Church Relents On Cat-feeding Ban

Mediation Results In Plan For Relocating Food Station

July 19, 2009|By Jill Rosen | Jill Rosen,jill.rosen@baltsun.com

Thanks to a last-minute intervention by a mediator, a Northeast Baltimore church has agreed to allow cat advocates to continue feeding feral cats on church property.

Because of the agreement, a protest at Northside Baptist Church set for Sunday morning has been canceled.

Volunteers, part of a citywide trap-neuter-return program, have been feeding a colony of cats on the church's lot for two years. But a couple of weeks ago, the church ordered the cat tenders to dismantle the feeding station.

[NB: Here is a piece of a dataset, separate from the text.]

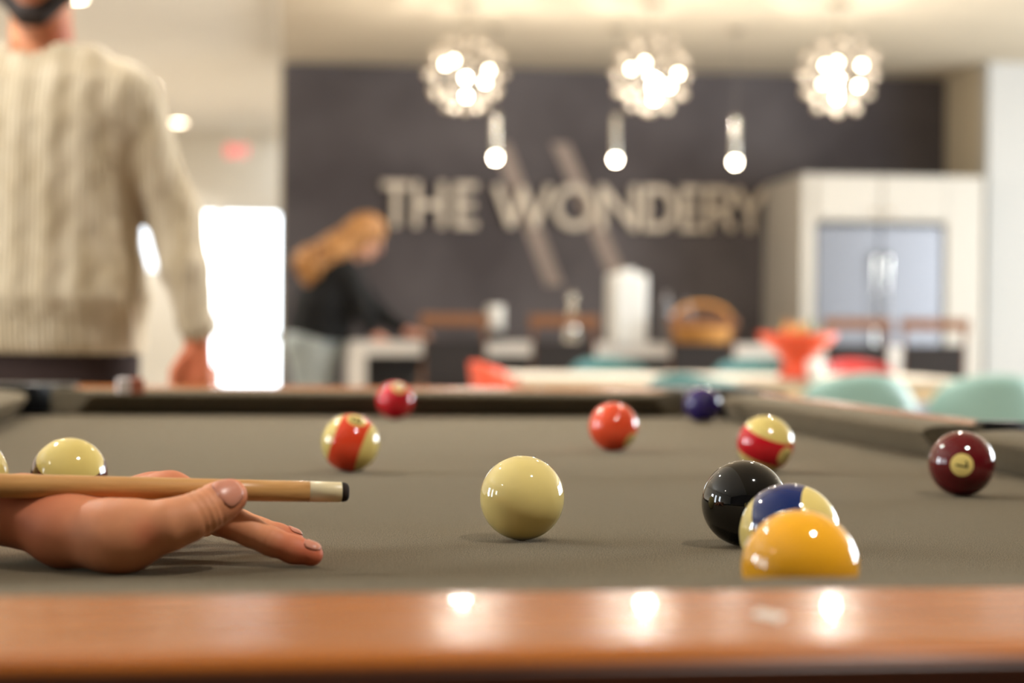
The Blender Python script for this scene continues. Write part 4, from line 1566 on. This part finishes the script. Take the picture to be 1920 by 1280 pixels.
for sx in (-1, 1):
    sf = Field((-0.1 + sx * 0.12, -0.24, 0.0), (0.1 + sx * 0.12, 0.12, 0.14), 0.006)
    sf.chain([(sx * 0.12, 0.045, 0.05), (sx * 0.128, -0.06, 0.045), (sx * 0.137, -0.15, 0.038)], [0.048, 0.044, 0.036], 0.02)
    s2, X, Y, Z = sf.sl(sf.lo, sf.lo + sf.n * sf.h)
    sf.d = np.maximum(sf.d, 0.004 - Z + 0 * X + 0 * Y).astype(np.float32)
    sf.build('shoe', M['shoe'], man, relax=1)
# beard wraps the jaw, hair caps the skull
bd = Field((-0.14, -0.2, 1.5), (0.14, 0.12, 1.82), 0.004)
for sx in (-1, 1):
    bd.chain([hc + rt_ * sx * 0.072 - up_ * 0.0 + fwd * 0.004, hc + rt_ * sx * 0.062 - up_ * 0.055 + fwd * 0.028, hc - up_ * 0.098 + fwd * 0.055 + rt_ * sx * 0.012], [0.014, 0.021, 0.026], 0.012)
    bd.chain([hc + rt_ * sx * 0.036 - up_ * 0.05 + fwd * 0.072, hc - up_ * 0.034 + fwd * 0.088], [0.007, 0.007], 0.004)
bd.build('beard', M['hair_dark'], man, relax=1)
hr = Field((-0.14, -0.2, 1.5), (0.14, 0.16, 1.86), 0.005)
hr.ell(hc + up_ * 0.055 - fwd * 0.022, (0.088, 0.102, 0.082), 0.0)
sH, X, Y, Z = hr.sl(hr.lo, hr.lo + hr.n * hr.h)
cutp = (X - hc.x) * fwd.x + (Y - hc.y) * fwd.y + (Z - hc.z) * fwd.z - 0.9 * ((Z - hc.z) - 0.045)
hr.d = np.maximum(hr.d, cutp * 0.7 - 0.02).astype(np.float32)
hr.build('hair', M['hair_dark'], man, relax=1)
for sx in (-1, 1):
    e_ = MB().ball(hc + rt_ * sx * 0.031 + up_ * 0.012 + fwd * 0.072, 0.0115, 12)
    e_.build('eye', M['eye'], man, smooth=True)
    MB().tube([hc + rt_ * sx * (0.014 + 0.034 * t) + up_ * (0.034 + 0.006 * math.sin(3.14 * t)) + fwd * (0.084 - 0.012 * t) for t in (0, .33, .66, 1)], 0.005, 6).build('eyebrow', M['hair_dark'], man)
MB().tube([hc + rt_ * t * 0.024 - up_ * (0.062 - 0.003 * abs(t)) + fwd * (0.086 - 0.008 * t * t) for t in (-1, -.5, 0, .5, 1)], [0.002, 0.005, 0.006, 0.005, 0.002], 8).build('mouth', M['lip'], man)

# --- woman leaning over the end of the island
WD = 11.1
wp = at(592, 600, WD)
wom = thing('person', 'woman with long golden hair in black top and pale jeans leaning over the island', 'person', (wp.x, wp.y, 0))
wom.rotation_euler = (0, 0, -YAW)
wb = Field((-0.32, -0.30, 0.0), (0.66, 0.32, 1.66), 0.009)
wb.chain([(0.0, 0, 0.88), (0.05, 0, 1.08), (0.10, 0, 1.24)], [0.105, 0.095, 0.10], 0.03)
wb.cone((0.14, 0, 1.26), (0.245, -0.01, 1.37), 0.05, 0.046, 0.02)
whc = Vector((0.30, -0.02, 1.43))
wf = Vector((0.82, -0.28, -0.50)).normalized()
wr_, wu_ = head(wb, whc, wf, s=0.93)
arms = [[(0.20, -0.15, 1.20), (0.28, -0.19, 1.02), (0.34, -0.10, 0.880)], [(0.17, 0.15, 1.20), (0.36, 0.17, 1.00), (0.53, 0.10, 0.895)]]
for a_ in arms:
    wb.chain(a_, [0.045, 0.036, 0.026], 0.02)
    w_ = Vector(a_[2])
    dn = (w_ - Vector(a_[1])).normalized()
    dn.z *= 0.15
    dn.normalize()
    wb.cone(w_, w_ + dn * 0.06, 0.022, 0.026, 0.01)
    sd_ = dn.cross(Vector((0, 0, 1)))
    for i in range(4):
        b0 = w_ + dn * 0.055 + sd_ * (0.024 - 0.016 * i)
        wb.chain([b0, b0 + dn * 0.04 + Vector((0, 0, 0.006)), b0 + dn * 0.072 - Vector((0, 0, 0.010))], [0.009, 0.008, 0.0065], 0.002)
    wb.chain([w_ + dn * 0.01 - sd_ * 0.02, w_ + dn * 0.045 - sd_ * 0.045], [0.011, 0.008], 0.006)
for sx in (-1, 1):
    wb.chain([(0.0, sx * 0.085, 0.86), (0.0, sx * 0.09, 0.46), (-0.02, sx * 0.09, 0.08)], [0.085, 0.055, 0.038], 0.02)
    wb.cone((-0.02, sx * 0.09, 0.04), (0.13, sx * 0.10, 0.03), 0.032, 0.026, 0.02)
wbo = wb.build('body', M['skin2'], wom, relax=2)
flush_attr(wbo, [(arms[0][2], 0.08, 0.5), (arms[1][2], 0.08, 0.5)])
tp_ = Field((-0.32, -0.30, 0.80), (0.66, 0.32, 1.40), 0.009)
tp_.chain([(0.02, -0.05, 0.90), (0.06, -0.06, 1.06), (0.13, -0.07, 1.22)], [0.185, 0.175, 0.135], 0.03)
tp_.chain([(0.02, 0.05, 0.90), (0.06, 0.06, 1.06), (0.13, 0.07, 1.22)], [0.185, 0.175, 0.135], 0.03)
for a_ in arms:
    tp_.chain([a_[0], a_[1], Vector(a_[1]).lerp(Vector(a_[2]), 0.72)], [0.072, 0.056, 0.042], 0.025)
s3, X, Y, Z = tp_.sl(tp_.lo, tp_.lo + tp_.n * tp_.h)
tp_.d = np.maximum(tp_.d, (0.855 + 0 * X - 0.06 * X - Z + 0 * Y)).astype(np.float32)
tp_.build('black_top', M['black_knit'], wom, relax=2)
jn = Field((-0.32, -0.30, 0.04), (0.36, 0.30, 1.0), 0.009)
jn.chain([(0.0, -0.06, 0.84), (0.01, -0.05, 0.92)], [0.175, 0.155], 0.03)
jn.chain([(0.0, 0.06, 0.84), (0.01, 0.05, 0.92)], [0.175, 0.155], 0.03)
for sx in (-1, 1):
    jn.chain([(-0.01, sx * 0.085, 0.82), (0.0, sx * 0.09, 0.46), (-0.02, sx * 0.09, 0.09)], [0.150, 0.085, 0.06], 0.02)
jn.d = np.maximum(jn.d, jn.ax[2][None, None, :] - 0.93).astype(np.float32)
jn.build('jeans', M['denim'], wom, relax=2)
hg = Field((-0.25, -0.25, 1.05), (0.45, 0.25, 1.66), 0.008)
hg.ell(whc + wu_ * 0.045 - wf * 0.03, (0.098, 0.098, 0.094), 0.0)
for k, yy in enumerate((-0.11, -0.05, 0.01, 0.07)):
    hg.chain([whc + wu_ * 0.03 - wf * 0.06 + Vector((0, yy * 0.5, 0)), Vector((0.11, yy, 1.36 + 0.01 * (k % 2))), Vector((-0.02, yy * 1.3, 1.29)), Vector((-0.01 + 0.02 * (k % 2), yy * 1.25, 1.19))], [0.080, 0.085, 0.088, 0.055], 0.03)
s4, X, Y, Z = hg.sl(hg.lo, hg.lo + hg.n * hg.h)
hg.d = (hg.d - 0.008 * np.sin(Z * 70 + X * 40) * np.sin(Y * 80 + 1.0) * np.clip((1.45 - Z) * 8, 0, 1)).astype(np.float32)
hg.build('hair', M['hair_gold'], wom, relax=2)
for sx in (-1, 1):
    MB().ball(whc + wr_ * sx * 0.029 + wu_ * 0.012 + wf * 0.066, 0.011, 12).build('eye', M['eye'], wom, smooth=True)
    sf = Field((-0.1, -0.1 + sx * 0.09, 0.0), (0.24, 0.1 + sx * 0.09, 0.12), 0.006)
    sf.chain([(-0.03, sx * 0.09, 0.045), (0.05, sx * 0.095, 0.04), (0.15, sx * 0.10, 0.034)], [0.042, 0.040, 0.032], 0.02)
    s5, X, Y, Z = sf.sl(sf.lo, sf.lo + sf.n * sf.h)
    sf.d = np.maximum(sf.d, 0.004 - Z + 0 * X + 0 * Y).astype(np.float32)
    sf.build('shoe', M['black_knit'], wom, relax=1)
MB().tube([whc + wr_ * t * 0.022 - wu_ * 0.052 + wf * (0.082 - 0.006 * t * t) for t in (-1, 0, 1)], [0.002, 0.005, 0.002], 8).build('mouth', M['lip'], wom)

Church officials said the cats not only bother parishioners, they leave droppings all over the otherwise manicured lawn.

Alarmed that the cats might starve, one of the cat feeders, Denise Farmer, picketed the church by herself the past two Sundays. Cat advocates from across Baltimore had planned to join the Parkville chemical engineer on Sunday.

But Alley Cat Allies, a national feline advocacy group based in Bethesda, heard about the dispute and sent a mediator. The church agreed to allow the cats to feed in a more remote part of its grounds. Alley Cat Allies also agreed to give the church decorative stones for its flower beds and some motion-sensor devices that emit a high-pitched noise to repel cats.

"Obviously we all want what is best for the cats - and this agreement will ensure their presence on the ground with volunteers being allowed to feed," said Elizabeth Parowski, spokeswoman for Alley Cat Allies.

Alley Cat Allies also plans to talk to people who live in the neighborhood that surrounds the church, to try to help them get their cats spayed or neutered, and to organizing volunteers to help care for the cats.

Animal control officers estimate about 185,000 feral cats roam Baltimore's streets and back alleys.